Font, Chapel, Co. Wicklow
Co. Wicklow |
Religious Objects
A squat cylinder of granite, barely knee-height and not much wider than a dinner table, holds within it a basin that was almost certainly used for Christian baptism at some point in the distant past.
It is the kind of object easy to overlook, yet its proportions have been recorded with some care: roughly 58 to 59 centimetres across, standing between 30 and 36 centimetres high, with a circular hollow cut into its top face. That hollow has near-vertical sides, a rim that shifts between flat and rounded depending on where you measure it, and no drain hole, which suggests water was held rather than allowed to escape.
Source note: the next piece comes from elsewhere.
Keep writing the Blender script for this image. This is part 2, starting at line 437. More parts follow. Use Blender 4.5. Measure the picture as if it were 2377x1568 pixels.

The stone is reputed to have come from an ancient church site at Chapel in County Wicklow. Baptismal fonts of this type, hewn directly from a single block of local stone, are among the more durable remnants of early ecclesiastical sites in Ireland, where above-ground structures of timber or unmortared stone often disappeared entirely while the carved stonework survived. The absence of a drain hole is a detail worth noting: in fonts designed for full immersion or substantial pouring, drainage was often unnecessary, the water being changed by hand. Whether this piece dates to the early medieval period or somewhat later is not recorded, but its association with a named church site gives it a context that plain dimensions alone cannot supply. It is now held privately, having been removed from its original location at some point before any formal record was made.